Muito se falou sobre as longas cenas de sexo lésbico em “Azul é a cor mais quente”: que são um libelo pela liberdade sexual, pornografia embalada em filme de arte, voyeurismo e por aí vai.
Esse barulho todo é, ao mesmo tempo, o maior trunfo e a maior fraqueza do filme dirigido pelo tunisiano naturalizado francês Abdellatif Kechiche (“O Segredo do Grão” e “Vênus Negra”). Trunfo porque funciona como marketing e fraqueza porque o impacto causado pelas cenas de sexo “asfixia” os demais aspectos do filme. Ninguém dá importância ao fato de que, por trás de todo o voyeurismo, existe uma história adaptada livremente da graphic novel homônima de Julie Maroh pelo próprio Kechiche.

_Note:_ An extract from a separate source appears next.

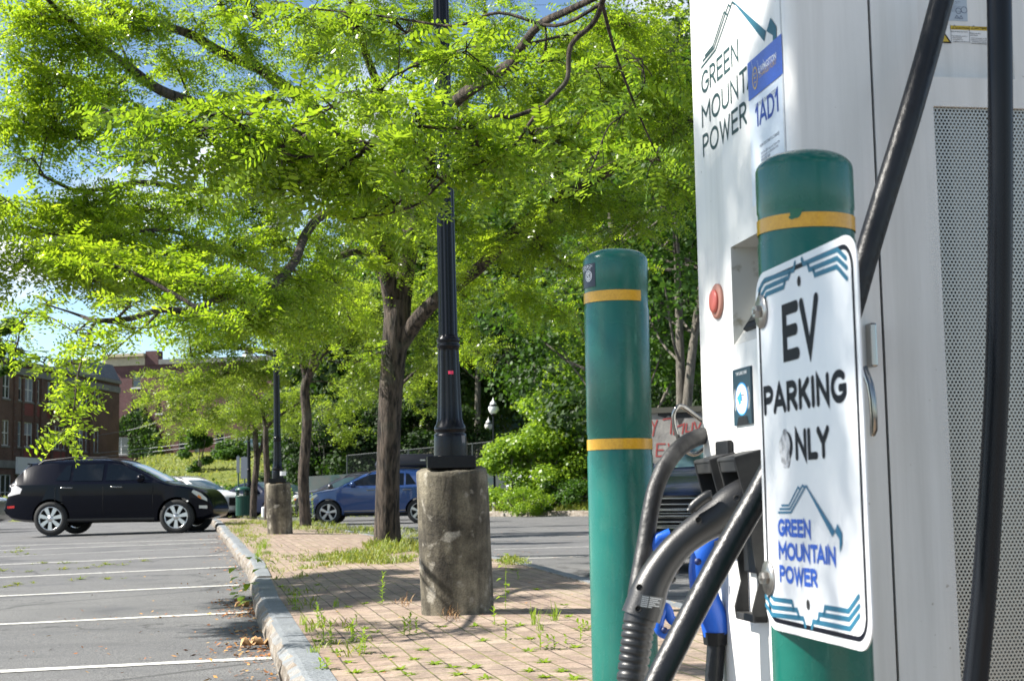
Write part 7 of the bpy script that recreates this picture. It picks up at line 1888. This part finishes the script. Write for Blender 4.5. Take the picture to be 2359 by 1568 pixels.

E ela vem dividida em dois atos, como entrega o título original (“La Vie d’Adèle – Chapitres 1 et 2”): o primeiro mostra a descoberta da sexualidade pela jovem Adèle; o segundo descreve a trajetória de sua relação com Emma.
Adèle sente-se “incompleta” após a primeira transa com um rapaz de sua idade e fica ainda mais confusa quando uma colega lhe rouba um beijo. Quando conhece Emma, liberal e irreverente em seu cabelo azul, entrega-se à paixão.
A cor azul aparece nos cabelos de Emma e também no tom das roupas de Adèle em seu momentos mais cruciais, marcando de descobertas a transições.
A atriz Adèle Exarchopoulos empresta à Adèle do filme uma sensualidade natural, que equilibra com um inacreditável ar de inocência. No primeiro ato, a personagem não tem grandes ambições. Basta-lhe ser professora primária e a dona-de-casa da relação.
Já a Emma de Léa Seydoux é madura, intelectualizada e sustenta discussões cerebrais com seus amigos exuberantes.
O distanciamento desses dois mundos vai se dando gradativa e sutilmente até um episódio mundano precipitar tudo.
É uma história de amor tão legítima como a de qualquer casal – homo ou heterossexual –, mas cuja percepção pode escapar ao espectador que demorar-se demais no choque com as cenas “calientes”. Tente driblar essa armadilha.